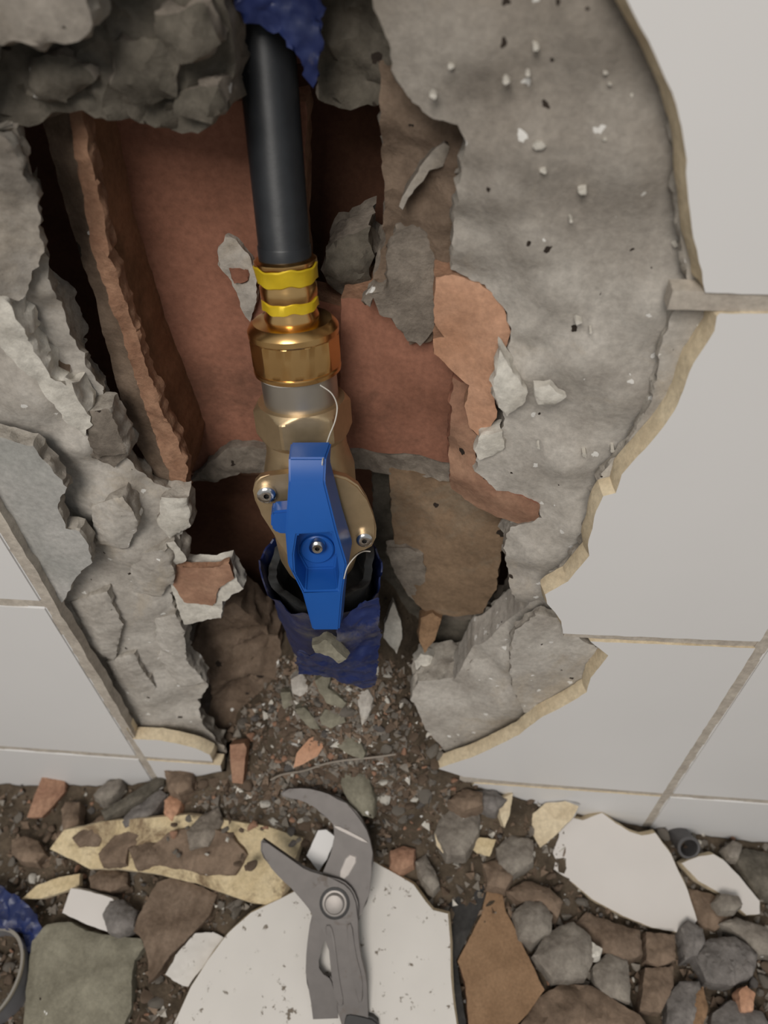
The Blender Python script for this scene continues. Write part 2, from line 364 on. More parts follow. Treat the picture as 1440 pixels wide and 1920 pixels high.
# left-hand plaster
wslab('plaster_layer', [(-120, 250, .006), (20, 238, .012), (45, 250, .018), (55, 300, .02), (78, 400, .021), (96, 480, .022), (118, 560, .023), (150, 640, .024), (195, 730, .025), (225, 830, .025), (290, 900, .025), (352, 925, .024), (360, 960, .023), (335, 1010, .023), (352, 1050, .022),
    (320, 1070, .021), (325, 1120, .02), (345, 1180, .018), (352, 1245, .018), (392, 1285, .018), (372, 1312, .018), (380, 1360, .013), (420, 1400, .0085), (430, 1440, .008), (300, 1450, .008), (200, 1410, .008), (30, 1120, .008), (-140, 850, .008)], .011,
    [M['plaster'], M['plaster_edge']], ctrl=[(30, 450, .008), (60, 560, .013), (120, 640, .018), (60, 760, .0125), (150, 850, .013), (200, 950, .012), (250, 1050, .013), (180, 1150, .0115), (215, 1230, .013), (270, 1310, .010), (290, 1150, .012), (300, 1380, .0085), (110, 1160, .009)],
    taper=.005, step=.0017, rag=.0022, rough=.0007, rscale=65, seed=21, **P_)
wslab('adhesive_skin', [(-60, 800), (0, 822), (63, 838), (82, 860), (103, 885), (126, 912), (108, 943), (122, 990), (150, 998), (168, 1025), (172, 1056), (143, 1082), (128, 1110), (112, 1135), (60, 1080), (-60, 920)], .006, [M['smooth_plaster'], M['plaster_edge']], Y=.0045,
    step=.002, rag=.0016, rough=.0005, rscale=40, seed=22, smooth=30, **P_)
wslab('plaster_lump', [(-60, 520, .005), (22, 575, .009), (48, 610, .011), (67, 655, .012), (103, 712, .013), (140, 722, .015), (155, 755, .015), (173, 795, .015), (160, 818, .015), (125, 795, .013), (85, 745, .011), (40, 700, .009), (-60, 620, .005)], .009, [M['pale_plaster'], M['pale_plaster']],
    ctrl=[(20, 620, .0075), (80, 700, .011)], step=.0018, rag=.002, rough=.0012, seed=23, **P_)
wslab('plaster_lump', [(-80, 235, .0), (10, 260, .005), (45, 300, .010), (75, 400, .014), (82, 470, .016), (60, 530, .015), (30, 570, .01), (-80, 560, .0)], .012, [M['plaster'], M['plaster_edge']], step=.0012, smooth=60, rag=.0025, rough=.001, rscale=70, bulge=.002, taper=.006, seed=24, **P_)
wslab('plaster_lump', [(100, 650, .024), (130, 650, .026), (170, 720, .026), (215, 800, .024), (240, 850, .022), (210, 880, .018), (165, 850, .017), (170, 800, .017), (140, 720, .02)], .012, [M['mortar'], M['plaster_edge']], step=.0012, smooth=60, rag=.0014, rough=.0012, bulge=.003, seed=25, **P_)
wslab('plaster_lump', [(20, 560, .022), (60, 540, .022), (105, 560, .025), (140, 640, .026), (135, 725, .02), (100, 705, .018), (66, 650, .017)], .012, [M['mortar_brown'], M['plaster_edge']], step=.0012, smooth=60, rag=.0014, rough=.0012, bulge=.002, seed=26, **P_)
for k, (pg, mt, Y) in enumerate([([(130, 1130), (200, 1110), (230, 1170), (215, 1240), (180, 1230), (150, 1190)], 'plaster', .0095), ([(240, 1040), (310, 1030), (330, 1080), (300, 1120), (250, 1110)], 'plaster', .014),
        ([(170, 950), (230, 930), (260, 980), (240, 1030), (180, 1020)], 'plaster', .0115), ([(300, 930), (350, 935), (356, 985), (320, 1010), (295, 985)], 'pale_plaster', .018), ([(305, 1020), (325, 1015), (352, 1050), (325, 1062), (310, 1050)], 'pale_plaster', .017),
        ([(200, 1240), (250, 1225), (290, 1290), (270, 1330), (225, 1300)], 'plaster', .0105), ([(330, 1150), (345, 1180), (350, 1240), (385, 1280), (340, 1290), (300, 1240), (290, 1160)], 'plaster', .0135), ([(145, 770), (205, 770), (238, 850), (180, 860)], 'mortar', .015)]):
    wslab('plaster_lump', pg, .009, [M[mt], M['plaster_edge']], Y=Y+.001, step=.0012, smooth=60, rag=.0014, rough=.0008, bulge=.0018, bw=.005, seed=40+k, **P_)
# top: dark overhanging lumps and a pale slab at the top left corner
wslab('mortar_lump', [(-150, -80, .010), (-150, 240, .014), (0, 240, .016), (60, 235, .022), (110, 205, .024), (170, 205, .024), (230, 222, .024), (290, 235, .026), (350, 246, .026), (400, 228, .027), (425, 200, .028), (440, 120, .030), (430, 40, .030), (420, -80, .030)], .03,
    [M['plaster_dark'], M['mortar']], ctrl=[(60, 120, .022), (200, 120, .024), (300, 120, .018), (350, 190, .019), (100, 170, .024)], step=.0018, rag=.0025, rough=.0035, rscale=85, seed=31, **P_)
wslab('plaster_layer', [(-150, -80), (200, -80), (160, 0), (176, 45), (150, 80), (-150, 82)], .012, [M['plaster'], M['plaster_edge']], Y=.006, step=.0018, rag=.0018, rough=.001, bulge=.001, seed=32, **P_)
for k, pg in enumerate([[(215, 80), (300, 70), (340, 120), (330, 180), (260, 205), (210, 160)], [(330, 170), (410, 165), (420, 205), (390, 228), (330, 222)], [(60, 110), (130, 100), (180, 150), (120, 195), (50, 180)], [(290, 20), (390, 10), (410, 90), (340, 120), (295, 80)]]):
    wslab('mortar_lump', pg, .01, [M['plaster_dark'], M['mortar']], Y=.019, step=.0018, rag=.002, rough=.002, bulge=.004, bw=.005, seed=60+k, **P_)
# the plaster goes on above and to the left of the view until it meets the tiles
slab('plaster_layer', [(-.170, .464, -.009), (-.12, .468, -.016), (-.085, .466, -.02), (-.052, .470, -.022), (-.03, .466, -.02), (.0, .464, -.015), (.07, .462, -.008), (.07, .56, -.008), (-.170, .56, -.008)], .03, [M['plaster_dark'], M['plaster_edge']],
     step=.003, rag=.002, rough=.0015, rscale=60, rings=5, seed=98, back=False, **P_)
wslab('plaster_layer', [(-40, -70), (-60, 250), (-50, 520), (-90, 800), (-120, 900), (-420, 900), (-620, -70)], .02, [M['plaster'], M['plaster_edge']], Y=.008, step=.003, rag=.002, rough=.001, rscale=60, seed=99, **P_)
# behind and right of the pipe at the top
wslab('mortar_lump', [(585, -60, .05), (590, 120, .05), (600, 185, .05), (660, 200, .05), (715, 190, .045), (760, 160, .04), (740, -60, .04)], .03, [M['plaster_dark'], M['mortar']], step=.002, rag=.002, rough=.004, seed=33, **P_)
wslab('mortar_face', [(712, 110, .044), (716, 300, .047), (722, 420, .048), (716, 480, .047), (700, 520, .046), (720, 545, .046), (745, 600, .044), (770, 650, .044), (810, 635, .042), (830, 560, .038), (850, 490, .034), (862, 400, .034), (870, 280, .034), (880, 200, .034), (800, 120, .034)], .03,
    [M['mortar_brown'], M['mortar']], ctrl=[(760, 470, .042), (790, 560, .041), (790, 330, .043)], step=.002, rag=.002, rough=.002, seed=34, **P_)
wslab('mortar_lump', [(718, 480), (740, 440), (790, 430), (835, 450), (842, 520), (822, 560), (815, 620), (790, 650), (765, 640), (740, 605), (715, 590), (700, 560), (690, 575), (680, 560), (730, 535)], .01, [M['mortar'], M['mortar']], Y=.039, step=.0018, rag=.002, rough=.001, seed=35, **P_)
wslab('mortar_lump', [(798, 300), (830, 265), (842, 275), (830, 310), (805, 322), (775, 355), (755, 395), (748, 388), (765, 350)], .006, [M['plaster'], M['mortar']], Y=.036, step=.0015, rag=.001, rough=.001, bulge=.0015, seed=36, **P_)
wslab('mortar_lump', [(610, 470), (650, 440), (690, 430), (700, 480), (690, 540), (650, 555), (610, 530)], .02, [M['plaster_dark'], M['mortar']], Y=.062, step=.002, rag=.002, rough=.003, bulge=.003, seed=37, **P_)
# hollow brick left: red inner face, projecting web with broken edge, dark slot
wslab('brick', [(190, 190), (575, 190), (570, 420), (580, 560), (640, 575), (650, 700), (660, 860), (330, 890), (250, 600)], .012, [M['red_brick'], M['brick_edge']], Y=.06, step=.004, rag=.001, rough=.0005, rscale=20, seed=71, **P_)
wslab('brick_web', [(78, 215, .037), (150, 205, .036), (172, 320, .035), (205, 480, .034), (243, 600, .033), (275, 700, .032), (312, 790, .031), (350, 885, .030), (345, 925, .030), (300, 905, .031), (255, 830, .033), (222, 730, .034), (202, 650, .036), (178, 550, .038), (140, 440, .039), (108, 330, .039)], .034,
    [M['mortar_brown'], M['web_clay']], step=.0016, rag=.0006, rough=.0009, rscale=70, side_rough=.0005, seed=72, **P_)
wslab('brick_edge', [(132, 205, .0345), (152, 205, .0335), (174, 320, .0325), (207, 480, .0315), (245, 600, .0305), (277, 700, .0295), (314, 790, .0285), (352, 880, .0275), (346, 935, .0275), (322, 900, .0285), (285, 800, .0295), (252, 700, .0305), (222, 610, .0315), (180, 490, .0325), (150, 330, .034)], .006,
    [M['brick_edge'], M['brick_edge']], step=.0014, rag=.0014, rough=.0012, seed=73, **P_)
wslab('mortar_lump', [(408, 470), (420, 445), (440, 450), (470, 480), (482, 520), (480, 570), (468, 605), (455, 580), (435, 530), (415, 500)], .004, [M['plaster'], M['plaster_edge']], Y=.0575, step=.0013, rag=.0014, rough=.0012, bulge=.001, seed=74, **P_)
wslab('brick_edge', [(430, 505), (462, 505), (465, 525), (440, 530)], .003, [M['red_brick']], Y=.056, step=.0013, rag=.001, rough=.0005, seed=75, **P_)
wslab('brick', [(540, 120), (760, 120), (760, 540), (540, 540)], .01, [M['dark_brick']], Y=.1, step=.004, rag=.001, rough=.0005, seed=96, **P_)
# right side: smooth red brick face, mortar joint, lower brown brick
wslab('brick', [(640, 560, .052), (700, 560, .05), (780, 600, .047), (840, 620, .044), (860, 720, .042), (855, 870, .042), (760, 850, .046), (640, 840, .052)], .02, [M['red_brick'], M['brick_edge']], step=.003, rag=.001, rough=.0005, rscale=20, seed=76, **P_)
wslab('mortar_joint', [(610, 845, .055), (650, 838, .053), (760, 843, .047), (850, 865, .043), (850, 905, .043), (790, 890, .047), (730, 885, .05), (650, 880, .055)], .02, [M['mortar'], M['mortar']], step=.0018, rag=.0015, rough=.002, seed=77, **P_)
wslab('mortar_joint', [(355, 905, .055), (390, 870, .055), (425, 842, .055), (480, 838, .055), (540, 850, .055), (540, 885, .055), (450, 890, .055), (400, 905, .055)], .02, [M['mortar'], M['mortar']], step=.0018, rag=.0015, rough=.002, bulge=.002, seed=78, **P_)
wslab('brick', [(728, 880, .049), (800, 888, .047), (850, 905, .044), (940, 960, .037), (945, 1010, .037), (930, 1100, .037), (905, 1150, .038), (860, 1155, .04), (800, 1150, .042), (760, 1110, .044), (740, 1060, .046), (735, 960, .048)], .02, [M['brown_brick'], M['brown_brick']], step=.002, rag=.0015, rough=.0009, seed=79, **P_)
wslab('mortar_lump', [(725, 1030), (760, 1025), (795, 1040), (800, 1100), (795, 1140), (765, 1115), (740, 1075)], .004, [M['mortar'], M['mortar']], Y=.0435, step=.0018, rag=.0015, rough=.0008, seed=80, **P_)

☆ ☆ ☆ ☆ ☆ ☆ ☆

THE EXERCISE: Identify the lines above with the word "enumerate". Copy them.

ANSWER TO THE TASK:
for k, (pg, mt, Y) in enumerate([([(130, 1130), (200, 1110), (230, 1170), (215, 1240), (180, 1230), (150, 1190)], 'plaster', .0095), ([(240, 1040), (310, 1030), (330, 1080), (300, 1120), (250, 1110)], 'plaster', .014),
for k, pg in enumerate([[(215, 80), (300, 70), (340, 120), (330, 180), (260, 205), (210, 160)], [(330, 170), (410, 165), (420, 205), (390, 228), (330, 222)], [(60, 110), (130, 100), (180, 150), (120, 195), (50, 180)], [(290, 20), (390, 10), (410, 90), (340, 120), (295, 80)]]):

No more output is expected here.